Ребенок нуждается в искреннем носителе нравственного идеала, потому что в самых глубинах его души живет росток светлой веры в добро и справедливость. Мы, взрослые, всеми силами стараемся вырвать его оттуда, называя этот процесс приобретением ребенком жизненного опыта.
«Я всею душой желал быть хорошим; но я был молод, у меня были страсти, а я был один, совершенно один, когда искал хорошего. Всякий раз, когда я пытался выказывать то, что составляло самые задушевные мои желания: то, что я хочу быть нравственно хорошим, я встречал презрение и насмешки; а как только я предавался гадким страстям, меня хвалили и поощряли. Честолюбие, властолюбие, корыстолюбие, любострастие, гордость, гнев, месть — все это уважалось. Отдаваясь этим страстям, я становился похож на большого, и чувствовал, что мною довольны»[2], — пишет Лев Николаевич Толстой в «Исповеди».
Если ребенок, пока он еще растет, не будет приобщаться к культуре через носителей образов культуры, то он вырастет тем, кто эту культуру будет разрушать.

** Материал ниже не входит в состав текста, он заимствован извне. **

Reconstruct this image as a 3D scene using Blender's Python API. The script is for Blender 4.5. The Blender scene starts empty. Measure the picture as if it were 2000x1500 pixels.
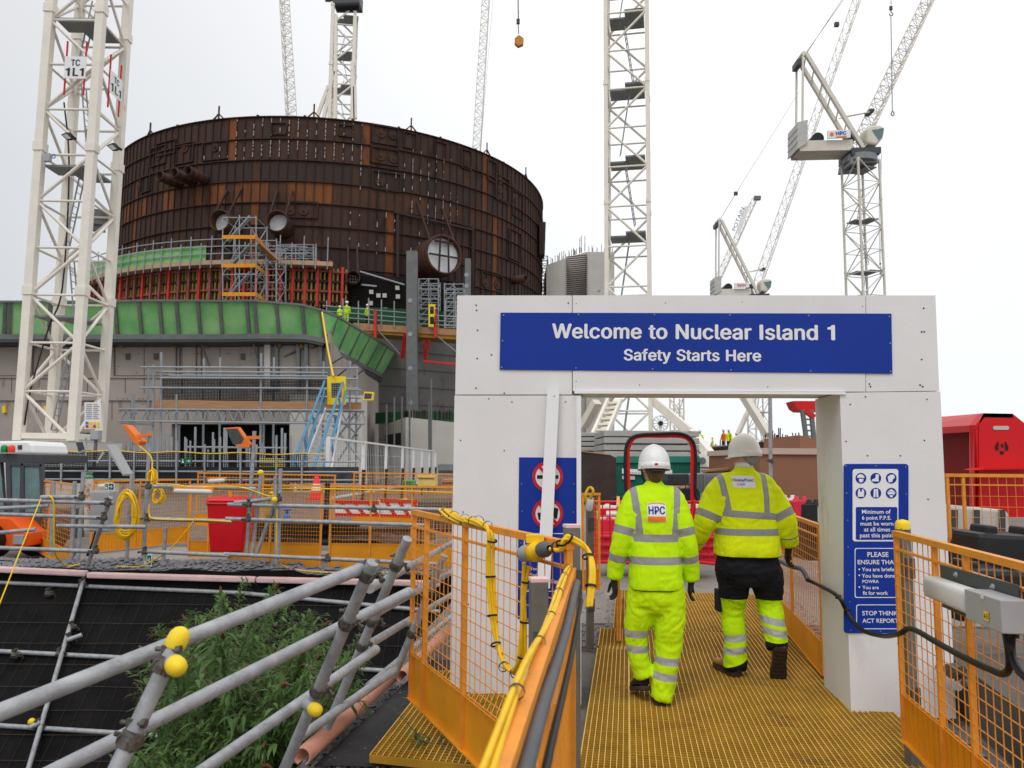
import bpy, bmesh, math, random
from mathutils import Vector, Matrix, noise as mnoise
R = math.radians
rnd = random.Random(7)
C = bpy.context.scene.collection
V = Vector
# ------------------------------------------------------------------ camera, sky, sun, exposure
FPX = 1500.0; PITCH = math.atan(155/1500.0); ROLL = R(0.5); CAMZ = 1.6
_f = V((0, math.cos(PITCH), math.sin(PITCH))); _u0 = V((0, -math.sin(PITCH), math.cos(PITCH))); _r0 = V((1, 0, 0))
_r = _r0*math.cos(ROLL) + _u0*math.sin(ROLL); _u = _u0*math.cos(ROLL) - _r0*math.sin(ROLL)
cam = bpy.data.objects.new('camera', bpy.data.cameras.new('camera')); C.objects.link(cam)
cam.data.sensor_width = 36; cam.data.lens = 27; cam.data.clip_end = 3000; cam.data.clip_start = .05
cam.matrix_world = Matrix(((_r.x, _u.x, -_f.x, 0), (_r.y, _u.y, -_f.y, 0), (_r.z, _u.z, -_f.z, CAMZ), (0, 0, 0, 1)))
cam.data.dof.use_dof = True; cam.data.dof.focus_distance = 5.6; cam.data.dof.aperture_fstop = 5.6
S = bpy.context.scene; S.camera = cam
S.view_settings.view_transform = 'Standard'; S.view_settings.look = 'None'; S.view_settings.gamma = 1
S.view_settings.exposure = 0.03
S.cycles.max_bounces = 6; S.cycles.transparent_max_bounces = 12
W = bpy.data.worlds.new('World'); S.world = W; W.use_nodes = True
def _world():
    nt = W.node_tree; nt.nodes.clear(); N = nt.nodes.new; L = nt.links.new
    out = N('ShaderNodeOutputWorld'); bg = N('ShaderNodeBackground'); L(bg.outputs[0], out.inputs[0])
    sky = N('ShaderNodeTexSky'); sky.sky_type = 'NISHITA'; sky.sun_disc = False
    sky.sun_elevation = R(55); sky.sun_rotation = R(200)
    tc = N('ShaderNodeTexCoord'); sep = N('ShaderNodeSeparateXYZ'); L(tc.outputs['Generated'], sep.inputs[0])
    ramp = N('ShaderNodeValToRGB'); L(sep.outputs['Z'], ramp.inputs[0])       # overcast: the cloud deck is brighter overhead
    e = ramp.color_ramp.elements; e[0].position = 0.0; e[0].color = (.83, .845, .875, 1); e[1].position = 1.0; e[1].color = (1.28, 1.27, 1.26, 1)
    m1 = ramp.color_ramp.elements.new(.32); m1.color = (.92, .935, .955, 1)
    nz = N('ShaderNodeTexNoise'); nz.inputs['Scale'].default_value = 1.6; nz.inputs['Detail'].default_value = 3; L(tc.outputs['Generated'], nz.inputs['Vector'])
    rx = N('ShaderNodeMapRange'); rx.inputs[1].default_value = -.62; rx.inputs[2].default_value = .15; rx.inputs[3].default_value = .70; rx.inputs[4].default_value = 1.06
    L(sep.outputs['X'], rx.inputs[0])                                          # thinner cloud towards the east
    rn = N('ShaderNodeMapRange'); rn.inputs[1].default_value = .3; rn.inputs[2].default_value = .7; rn.inputs[3].default_value = .97; rn.inputs[4].default_value = 1.03
    L(nz.outputs['Fac'], rn.inputs[0])
    mu = N('ShaderNodeMath'); mu.operation = 'MULTIPLY'; L(rx.outputs[0], mu.inputs[0]); L(rn.outputs[0], mu.inputs[1])
    vm = N('ShaderNodeVectorMath'); vm.operation = 'SCALE'; L(ramp.outputs[0], vm.inputs[0]); L(mu.outputs[0], vm.inputs['Scale'])
    sc = N('ShaderNodeVectorMath'); sc.operation = 'SCALE'; sc.inputs['Scale'].default_value = .012; L(sky.outputs[0], sc.inputs[0])
    ad = N('ShaderNodeVectorMath'); ad.operation = 'ADD'; L(vm.outputs[0], ad.inputs[0]); L(sc.outputs[0], ad.inputs[1])
    L(ad.outputs[0], bg.inputs[0]); bg.inputs[1].default_value = 1.0
_world()
sun = bpy.data.objects.new('sun', bpy.data.lights.new('sun', 'SUN')); C.objects.link(sun)
sun.data.energy = .9; sun.data.angle = R(25); sun.data.color = (1, .97, .93)
sun.rotation_euler = (R(38), 0, R(-25))
# ------------------------------------------------------------------ pixel of the photograph -> point of the place
def ray(px, py):
    a = (px-1000)/FPX; b = (750-py)/FPX
    d = _f + _r*a + _u*b
    return d/d.y
def at(px, py, Y):                  # point seen at the pixel, Y metres ahead
    return V((0, 0, CAMZ)) + ray(px, py)*Y
def gz(px, py, z=0.0):              # point seen at the pixel on the level z
    d = ray(px, py); return V((0, 0, CAMZ)) + d*((z-CAMZ)/d.z)
def onp(px, py, P0, n):             # point seen at the pixel on a plane
    d = ray(px, py); o = V((0, 0, CAMZ)); return o + d*((P0-o).dot(n)/d.dot(n))
# ------------------------------------------------------------------ mesh builder
def basis(d, up=None):
    d = d.normalized(); up = up or V((0, 0, 1))
    if abs(d.dot(up)) > .995: up = V((0, 1, 0)) if abs(d.y) < .9 else V((1, 0, 0))
    x = d.cross(up).normalized(); y = x.cross(d).normalized()
    return x, y
WL = {}
class MB:
    def __init__(s): s.v = []; s.f = []; s.m = []; s.s = []; s.cm = 0
    def mat(s, i): s.cm = i; return s
    def add(s, vs, fs, sm=False):
        n = len(s.v); s.v += [V(v) for v in vs]
        for f in fs: s.f.append([i+n for i in f]); s.m.append(s.cm); s.s.append(sm)
        return s
    def box8(s, p): return s.add(p, [(0,3,2,1),(4,5,6,7),(0,1,5,4),(1,2,6,5),(2,3,7,6),(3,0,4,7)])
    def box(s, c, size, rz=0):
        c = V(c); x, y, z = [a/2 for a in size]; M = Matrix.Rotation(rz, 3, 'Z')
        return s.box8([c + M @ V(q) for q in [(-x,-y,-z),(x,-y,-z),(x,y,-z),(-x,y,-z),(-x,-y,z),(x,-y,z),(x,y,z),(-x,y,z)]])
    def bar(s, p, q, w, h=None, up=None):     # rectangular bar, w across, h along up
        p = V(p); q = V(q); h = h or w; x, y = basis(q-p, up); x = x*w/2; y = y*h/2
        return s.box8([p-x-y, p+x-y, p+x+y, p-x+y, q-x-y, q+x-y, q+x+y, q-x+y])
    def tube(s, p, q, r, n=8, r2=None, cap=True, sm=True):
        p = V(p); q = V(q); x, y = basis(q-p); r2 = r if r2 is None else r2
        vs = [p+(x*math.cos(2*math.pi*i/n)+y*math.sin(2*math.pi*i/n))*r for i in range(n)] + [q+(x*math.cos(2*math.pi*i/n)+y*math.sin(2*math.pi*i/n))*r2 for i in range(n)]
        s.add(vs, [(i, (i+1) % n, n+(i+1) % n, n+i) for i in range(n)], sm)
        if cap: s.add(vs, [tuple(range(n-1, -1, -1)), tuple(range(n, 2*n))])
        return s
    def pipe(s, p, q, ro, ri, n=16):          # open-ended hollow pipe
        p = V(p); q = V(q); x, y = basis(q-p); vs = []
        for c, r in ((p, ro), (q, ro), (q, ri), (p, ri)): vs += [c+(x*math.cos(2*math.pi*i/n)+y*math.sin(2*math.pi*i/n))*r for i in range(n)]
        fs = []
        for k in range(4):
            a = k*n; b = ((k+1) % 4)*n
            fs += [(a+i, a+(i+1) % n, b+(i+1) % n, b+i) for i in range(n)]
        return s.add(vs, fs, True)
    def path(s, pts, r, n=8, closed=False, sm=True, sub=0):
        pts = [V(p) for p in pts]
        if sub: pts = smooth_path(pts, sub)
        k = len(pts); vs = []; px = None
        for i in range(k):
            d = (pts[min(i+1, k-1)]-pts[max(i-1, 0)])
            x, y = basis(d)
            if px is not None:
                x = (px - d.normalized()*px.dot(d.normalized())); 
                if x.length < 1e-6: x, y = basis(d)
                x.normalize(); y = x.cross(d.normalized())
            px = x
            rr = r(i/(k-1)) if callable(r) else r
            vs += [pts[i]+(x*math.cos(2*math.pi*j/n)+y*math.sin(2*math.pi*j/n))*rr for j in range(n)]
        fs = [(i*n+j, i*n+(j+1) % n, (i+1)*n+(j+1) % n, (i+1)*n+j) for i in range(k-1) for j in range(n)]
        s.add(vs, fs, sm)
        return s.add(vs[:n]+vs[-n:], [tuple(range(n-1, -1, -1)), tuple(range(n, 2*n))])
    def prism(s, poly, vec):
        n = len(poly); a = [V(p) for p in poly]; vec = V(vec); b = [p+vec for p in a]
        return s.add(a+b, [tuple(range(n-1, -1, -1)), tuple(range(n, 2*n))] + [(i, (i+1) % n, n+(i+1) % n, n+i) for i in range(n)])
    def quad(s, a, b, c, d): return s.add([a, b, c, d], [(0, 1, 2, 3)])
    def ball(s, c, r, n=10, m=6, sc=(1, 1, 1)):
        c = V(c); vs = []; fs = []
        for i in range(m+1):
            t = math.pi*i/m
            for j in range(n):
                a = 2*math.pi*j/n; vs.append(c+V((r*sc[0]*math.sin(t)*math.cos(a), r*sc[1]*math.sin(t)*math.sin(a), r*sc[2]*math.cos(t))))
        for i in range(m):
            for j in range(n): fs.append((i*n+j, (i+1)*n+j, (i+1)*n+(j+1) % n, i*n+(j+1) % n))
        return s.add(vs, fs, True)
    def lathe(s, o, ax, prof, n=16, sm=True):   # prof: (radius, height along ax)
        o = V(o); ax = V(ax).normalized(); x, y = basis(ax); vs = []; fs = []
        for r, h in prof: vs += [o+ax*h+(x*math.cos(2*math.pi*i/n)+y*math.sin(2*math.pi*i/n))*r for i in range(n)]
        for k in range(len(prof)-1): fs += [(k*n+i, k*n+(i+1) % n, (k+1)*n+(i+1) % n, (k+1)*n+i) for i in range(n)]
        return s.add(vs, fs, sm)
    def build(s, name, mats, parent=None, origin=None, bevel=0):
        me = bpy.data.meshes.new(name); off = V((0, 0, 0))
        if parent is not None: off = WL.get(parent.name, V((0, 0, 0)))
        elif origin is not None: off = V(origin)
        elif s.v:
            off = V((sum(v.x for v in s.v)/len(s.v), sum(v.y for v in s.v)/len(s.v), min(v.z for v in s.v)))
        me.from_pydata([tuple(v-off) for v in s.v], [], s.f)
        for mm in (mats if isinstance(mats, (list, tuple)) else [mats]): me.materials.append(mm)
        me.polygons.foreach_set('material_index', s.m); me.polygons.foreach_set('use_smooth', s.s); me.update()
        o = bpy.data.objects.new(name, me); C.objects.link(o)
        if parent is not None: o.parent = parent
        else: o.location = off
        WL[o.name] = off
        if bevel:
            b = o.modifiers.new('bevel', 'BEVEL'); b.width = bevel; b.segments = 2; b.limit_method = 'ANGLE'
        return o
def smooth_path(pts, sub):
    out = []; k = len(pts)
    for i in range(k-1):
        p0 = pts[max(i-1, 0)]; p1 = pts[i]; p2 = pts[i+1]; p3 = pts[min(i+2, k-1)]
        for j in range(sub):
            t = j/sub
            out.append(.5*((2*p1)+(p2-p0)*t+(2*p0-5*p1+4*p2-p3)*t*t+(3*p1-p0-3*p2+p3)*t*t*t))
    out.append(pts[-1]); return out
def tag(o, label=None, cat=None, group=None, kind=None):
    if label: o['label'] = label
    if cat: o['category'] = cat
    if group: o['group'] = group
    if kind: o['kind'] = kind
    return o
def thing(name, loc, label, cat, group=None):
    o = bpy.data.objects.new(name, None); C.objects.link(o); o.location = V(loc); o.empty_display_size = .1
    WL[o.name] = V(loc); return tag(o, label, cat, group)
KIDS = {}
def copy_tree(o, parent=None):
    c = o.copy(); C.objects.link(c)
    if parent is not None: c.parent = parent
    for ch in [x for x in bpy.data.objects if x.parent == o]: copy_tree(ch, c)
    return c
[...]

Школьные предметы лишены одухотворения, в них все беспроблемно и заранее предопределено. Субъект познания, ученик, главное действующее лицо процесса обучения, в действительности воспринимается как пассивный объект. Знания подаются как некая данность, не подлежащая пересмотру. Они отделены от личности ученика. Ребенок в учебном процессе, в лучшем случае, рассматривается как личность, все этапы развития которой описаны и предопределены с точки зрения возрастной психологии. При обучении в школе отсутствует подход к ребенку как к носителю духовных принципов. Это происходит потому, что школьный учитель сам не задумывается над своей духовной природой.
Однако духовная природа дает о себе знать, об этом напишет Лев Толстой в «Исповеди»: «…На меня стали находить минуты сначала недоумения, остановки жизни, как будто я не знал, как мне жить, что мне делать, и я терялся и впадал в уныние. Но это проходило, и я продолжал жить по-прежнему. Потом эти минуты недоумения стали повторяться чаще и чаще и все в той же самой форме. Эти остановки жизни выражались всегда одинаковыми вопросами: Зачем? Ну, а потом?»[3]
Духовная сущность человека пробуждается через необходимость осознания человеком своего предназначения, своего смысла жизни. Осознание смысла жизни озаряет саму его жизнь и «включает в себя требование объяснения конечного бесконечным и наоборот». «…Я не мог не признать того, — писал Лев Толстой, — что вера одна дает человечеству ответы на вопросы жизни и, вследствие того, возможность жить»[4].